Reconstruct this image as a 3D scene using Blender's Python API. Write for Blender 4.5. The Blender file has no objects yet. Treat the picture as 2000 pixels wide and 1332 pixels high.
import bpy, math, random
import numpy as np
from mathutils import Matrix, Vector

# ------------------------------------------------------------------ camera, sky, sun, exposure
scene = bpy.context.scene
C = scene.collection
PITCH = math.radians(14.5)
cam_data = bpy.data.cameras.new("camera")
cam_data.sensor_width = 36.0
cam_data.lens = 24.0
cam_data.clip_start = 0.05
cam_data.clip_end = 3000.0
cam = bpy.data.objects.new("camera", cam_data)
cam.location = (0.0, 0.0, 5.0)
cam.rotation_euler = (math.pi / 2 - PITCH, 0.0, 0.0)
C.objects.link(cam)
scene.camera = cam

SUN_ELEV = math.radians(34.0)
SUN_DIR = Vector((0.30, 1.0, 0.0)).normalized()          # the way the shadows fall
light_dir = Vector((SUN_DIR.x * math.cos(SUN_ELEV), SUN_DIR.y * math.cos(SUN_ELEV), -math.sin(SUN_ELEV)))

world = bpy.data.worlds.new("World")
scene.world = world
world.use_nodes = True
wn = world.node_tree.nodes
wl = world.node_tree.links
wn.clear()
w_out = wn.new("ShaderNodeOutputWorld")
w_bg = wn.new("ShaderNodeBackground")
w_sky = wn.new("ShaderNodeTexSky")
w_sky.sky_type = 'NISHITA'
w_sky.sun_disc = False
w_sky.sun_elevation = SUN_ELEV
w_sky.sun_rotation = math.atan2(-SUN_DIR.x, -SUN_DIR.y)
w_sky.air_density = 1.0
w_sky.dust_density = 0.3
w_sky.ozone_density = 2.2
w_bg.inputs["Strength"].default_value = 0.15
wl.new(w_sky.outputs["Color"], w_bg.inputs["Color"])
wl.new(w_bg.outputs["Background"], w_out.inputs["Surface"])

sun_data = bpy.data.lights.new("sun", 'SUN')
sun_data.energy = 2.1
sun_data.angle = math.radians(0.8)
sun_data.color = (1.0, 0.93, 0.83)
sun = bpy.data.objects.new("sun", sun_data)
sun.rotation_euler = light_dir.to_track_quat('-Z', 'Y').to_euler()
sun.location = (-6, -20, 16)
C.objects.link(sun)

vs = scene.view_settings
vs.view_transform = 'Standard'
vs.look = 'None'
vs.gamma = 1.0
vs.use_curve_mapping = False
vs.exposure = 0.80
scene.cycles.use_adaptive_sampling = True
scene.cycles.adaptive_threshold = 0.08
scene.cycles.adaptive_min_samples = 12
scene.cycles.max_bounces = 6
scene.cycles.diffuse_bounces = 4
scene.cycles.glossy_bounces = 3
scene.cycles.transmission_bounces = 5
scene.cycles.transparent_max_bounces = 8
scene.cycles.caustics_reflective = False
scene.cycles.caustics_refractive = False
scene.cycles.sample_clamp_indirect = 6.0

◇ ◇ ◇

*The problem*:
Write the material out again in its entirety, exactly as shown.

*Output*:
Reconstruct this image as a 3D scene using Blender's Python API. Write for Blender 4.5. The Blender file has no objects yet. Treat the picture as 2000 pixels wide and 1332 pixels high.
import bpy, math, random
import numpy as np
from mathutils import Matrix, Vector

# ------------------------------------------------------------------ camera, sky, sun, exposure
scene = bpy.context.scene
C = scene.collection
PITCH = math.radians(14.5)
cam_data = bpy.data.cameras.new("camera")
cam_data.sensor_width = 36.0
cam_data.lens = 24.0
cam_data.clip_start = 0.05
cam_data.clip_end = 3000.0
cam = bpy.data.objects.new("camera", cam_data)
cam.location = (0.0, 0.0, 5.0)
cam.rotation_euler = (math.pi / 2 - PITCH, 0.0, 0.0)
C.objects.link(cam)
scene.camera = cam

SUN_ELEV = math.radians(34.0)
SUN_DIR = Vector((0.30, 1.0, 0.0)).normalized()          # the way the shadows fall
light_dir = Vector((SUN_DIR.x * math.cos(SUN_ELEV), SUN_DIR.y * math.cos(SUN_ELEV), -math.sin(SUN_ELEV)))

world = bpy.data.worlds.new("World")
scene.world = world
world.use_nodes = True
wn = world.node_tree.nodes
wl = world.node_tree.links
wn.clear()
w_out = wn.new("ShaderNodeOutputWorld")
w_bg = wn.new("ShaderNodeBackground")
w_sky = wn.new("ShaderNodeTexSky")
w_sky.sky_type = 'NISHITA'
w_sky.sun_disc = False
w_sky.sun_elevation = SUN_ELEV
w_sky.sun_rotation = math.atan2(-SUN_DIR.x, -SUN_DIR.y)
w_sky.air_density = 1.0
w_sky.dust_density = 0.3
w_sky.ozone_density = 2.2
w_bg.inputs["Strength"].default_value = 0.15
wl.new(w_sky.outputs["Color"], w_bg.inputs["Color"])
wl.new(w_bg.outputs["Background"], w_out.inputs["Surface"])

sun_data = bpy.data.lights.new("sun", 'SUN')
sun_data.energy = 2.1
sun_data.angle = math.radians(0.8)
sun_data.color = (1.0, 0.93, 0.83)
sun = bpy.data.objects.new("sun", sun_data)
sun.rotation_euler = light_dir.to_track_quat('-Z', 'Y').to_euler()
sun.location = (-6, -20, 16)
C.objects.link(sun)

vs = scene.view_settings
vs.view_transform = 'Standard'
vs.look = 'None'
vs.gamma = 1.0
vs.use_curve_mapping = False
vs.exposure = 0.80
scene.cycles.use_adaptive_sampling = True
scene.cycles.adaptive_threshold = 0.08
scene.cycles.adaptive_min_samples = 12
scene.cycles.max_bounces = 6
scene.cycles.diffuse_bounces = 4
scene.cycles.glossy_bounces = 3
scene.cycles.transmission_bounces = 5
scene.cycles.transparent_max_bounces = 8
scene.cycles.caustics_reflective = False
scene.cycles.caustics_refractive = False
scene.cycles.sample_clamp_indirect = 6.0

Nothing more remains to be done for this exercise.